Il ministro si augura l’apertura di corridoi umanitari e un cambiamento di strategia all’Agenzia Frontex in vista del piano operativo del 2018, insomma una gestione dei flussi che deve necessariamente avvenire nel quadro di “una gestione integrata e condivisa della strategia delle frontiere e della mutua solidarietà tra gli Stati Membri”.

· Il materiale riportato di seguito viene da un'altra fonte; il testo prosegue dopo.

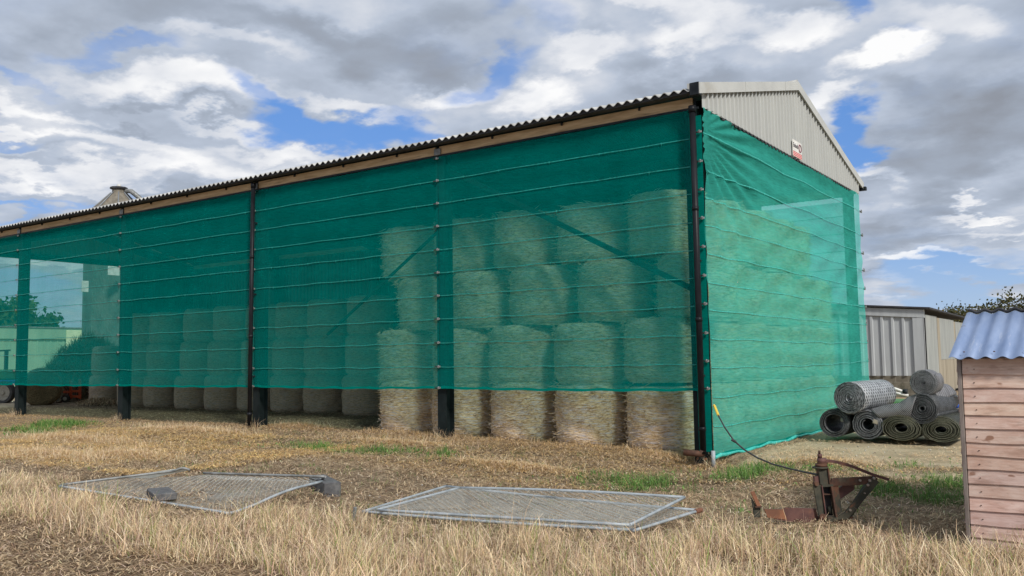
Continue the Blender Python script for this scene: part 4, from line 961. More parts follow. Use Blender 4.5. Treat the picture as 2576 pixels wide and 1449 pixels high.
fm = MB().grid(lambda u, v: Vector(prof[0]).lerp(prof[-1], u)*(1) + Vector((0, 1.3*v, (-.0 if v == 0 else .0)+.0*u)) if False else flap(u, 1)+Vector((0, 1.2*v, -.02*v)), 20, 5)
o = fm.build('mesh_top', 'roll_mid', fl_, tuple(tl), uvf=[(q[0], q[1]) for q in fm.v]); o.modifiers.new('thickness', 'SOLIDIFY').thickness = .008
# flattened sheet sloping off behind the right of the pile
m2 = thing('mesh_sheet', 'flat grey mesh sheet sloping away right of the top roll', 'mesh sheet', tuple(rc(2380, 990, 4.4)))
ca = [Vector(rc(2340, 978, 4.0)), Vector(rc(2375, 965, 5.0)), Vector(rc(2408, 990, 5.2)), Vector(rc(2365, 1008, 4.1))]
fm = MB().grid(lambda u, v: ca[0].lerp(ca[3], u).lerp(ca[1].lerp(ca[2], u), v)+Vector((0, 0, .05*math.sin(math.pi*u))), 10, 8); o = fm.build('mesh_panel', 'roll_mid', m2, tuple(m2.location), uvf=[(q[0], q[1]) for q in fm.v]); o.modifiers.new('thickness', 'SOLIDIFY').thickness = .02
# stuffed scraps in the two hollow rolls
o = MB(); q = Vector(rc(2120, 1056, YR+.12)); o.box(q, (.09, .06, .09), Matrix.Rotation(.6, 3, 'Y'), .03); tag(o.build('stone', 'concrete', None, tuple(q)), 'pale lump of stone lodged inside the left bottom mesh roll', 'stone')
o = MB(); q = Vector(rc(2203, 1061, YR+.02)); o.box(q, (.10, .05, .08), Matrix.Rotation(.3, 3, 'Y'), .01); tag(o.build('wood_scrap', 'plank', None, tuple(q)), 'small orange brown scrap of wood inside the second mesh roll', 'wood scrap')

# trailer bits behind the pile
tr = thing('trailer', 'small low trailer with white tubular drawbar behind the mesh rolls', 'trailer', tuple(at(2270, 1040, Y=6.5)*np.array([1, 1, 0])))
def P3(px, py, Yv=6.5): return Vector(at(px, py, Y=Yv))
m = MB(); m.tube([P3(2229, 978), P3(2250, 977), P3(2275, 986)], .028, 8); m.tube([P3(2227, 983), P3(2285, 995)], .030, 8); m.tube([P3(2263, 990), P3(2275, 984)], .02, 8); m.tube([P3(2229, 978), P3(2227, 983)], .02, 8); m.build('drawbar', 'white_paint', tr, tuple(tr.location))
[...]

Il tema dell’immigrazione è delicatissimo e non risolvibile con semplici chiacchiere populistiche al modus di Salvini o della Meloni che addirittura rintracciano nell’eccesso di stranieri in nazionale la
sconfitta dell’Italia contro la Svezia.
Come invece vede bene Travaglio la motivazione più lampante è che si tratta di una “squadra di pippe, di un allenatore pippa e di un presidente super-pippa”. Primo Levi così descrisse il comportamento antisemita che oggi ancora si respira: “A molti, individui o popoli, può accadere di ritenere, più o meno consapevolmente, che “ogni straniero è nemico”. Per lo più questa convinzione giace in fondo agli animi come una infezione latente; si manifesta solo in atti saltuari e incoordinati, e non sta all’origine di un sistema di pensiero. Ma quando questo avviene, quando il dogma inespresso diventa premessa maggiore di un sillogismo, allora, al termine della catena, sta il Lager”.